Welcome to the official website of the Ultra-Romantic composer Randy Wells

Scroll down to sample my music and read my bio

For information on commissions (currently at starving artist rates), obtaining scores, performing my works, or simply to let me know what you think of my music (positive or negative), please shoot me an email at: randy@randywellsmusic.com

Randy Wells (b. 1992) began composing art music in 2012 after teaching himself keyboard and music theory during a winter of self-imposed exile after leaving a university science program.  By 2013, he had finished his first compositions that were worth being cataloged, Coney Island Suite and a few guitar pieces. There are currently 43 pieces in his catalogue of works.

An antidote to current trends in classical music, Randy’s music represents a continuation of the aesthetic philosophy of the Romantic era, and is characterized by emotional sensitivity and intensity, grandiose tendencies, and heavy influence of extra-musical ideas.  Among his influences, Randy counts Mahler, Scriabin, Berg, and Shostakovich.

Randy has written concert music for any combination of instruments that strikes him (including full orchestra). From now on, however, he will be primarily a piano composer (unless you ask him to do otherwise). His projects have also included film scores and a psycho-acoustic binaural electronic EP.  He has also overseen the premieres of 15 of his “serious” works (the performances have usually been self-organized). A representative work of his is 10:45 Augustin Trébuchon, a work that evokes the horrors of trench warfare, with its haunting melodies, unsettling chords, and explosions of violence.
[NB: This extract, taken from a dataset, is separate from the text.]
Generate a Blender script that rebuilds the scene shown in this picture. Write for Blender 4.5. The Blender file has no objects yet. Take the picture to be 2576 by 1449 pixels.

Randy has written two books of children's pieces, which may be downloaded for free here: Book the First.     Book the Second   A running joke about the books is that they are children's music for sad adults. A third book will be coming eventually (sooner rather than later if you ask nicely).

Randy enjoys playing guitar, piano, organ, and singing. When not in front of a musical instrument, he can generally be found at the library, enjoying classic literature or reading up on the sciences (another source of musical inspiration).